Is the Bucks' crooked Gary Trent Jr. contract punishment enough?
Milwaukee stuns everyone with a two years' late contract for Gary Trent. Plus: Bam Adebayo addresses Tyler Herro's apparent criticism.
Milwaukee stuns everyone with a two years' late contract for Gary Trent. Plus: Bam Adebayo addresses Tyler Herro's apparent criticism.
Good morning. What happens in Vegas ... gets immediately reported in the media. Let's basketball.
Gary Trent Jr., despite a legacy name (his dad had a 9-year NBA career) and having attended a legacy school (Duke), entered the league as a second-round pick for the Blazers and had to make good. The Raptors picked him up during their weird season in Tampa in the Norman Powell trade, and Trent thrived well enough to earn a nice contract as a restricted free agent: three years, $51 million.
That deal expired three summers ago, and despite Trent maintaining his status as a solid bench scorer and high-end three-point shooter, he ended up taking a minimum deal with the theoretically contending Bucks in 2024-25 and, the following summer, a two-year deal just over the minimum with Milwaukee with a player option on Year 2. Rumors from the time indicate Toronto was willing to bring Trent back, but not above $15 million a year. He signed for $3 million. Those contracts always felt below-market and positive for the Bucks' quest to build another great Giannis Antetokounmpo, but it really didn't pan out, either for Trent (whose role diminished under Doc Rivers) or the Bucks. Trent, now 27, averaged just 8.1 points per game last season. Milwaukee is in a full-on rebuild.
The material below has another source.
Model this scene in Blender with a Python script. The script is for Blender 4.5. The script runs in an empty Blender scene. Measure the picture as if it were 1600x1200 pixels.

And yet, in a grand twist, the Bucks just signed Trent to a 4-year, $64 million fully guaranteed contract.
This is patently crooked. When fans asked how the Bucks got a 25-year-old Gary Trent Jr. to reject multi-year offers from Toronto to take the minimum in Milwaukee in 2024-25, apparently the correct answer was not "Trent bet on his own market potential and lost." The correct answer was salary cap circumvention. It's pretty clear that the Bucks must have promised Trent a lucrative future deal if, while the team was balancing the Giannis and Damian Lillard salaries, he took a small contract. And they totally wouldn't have gotten away with it if Trent's production wither and if the Giannis trade package didn't result in a glut of guards on the team.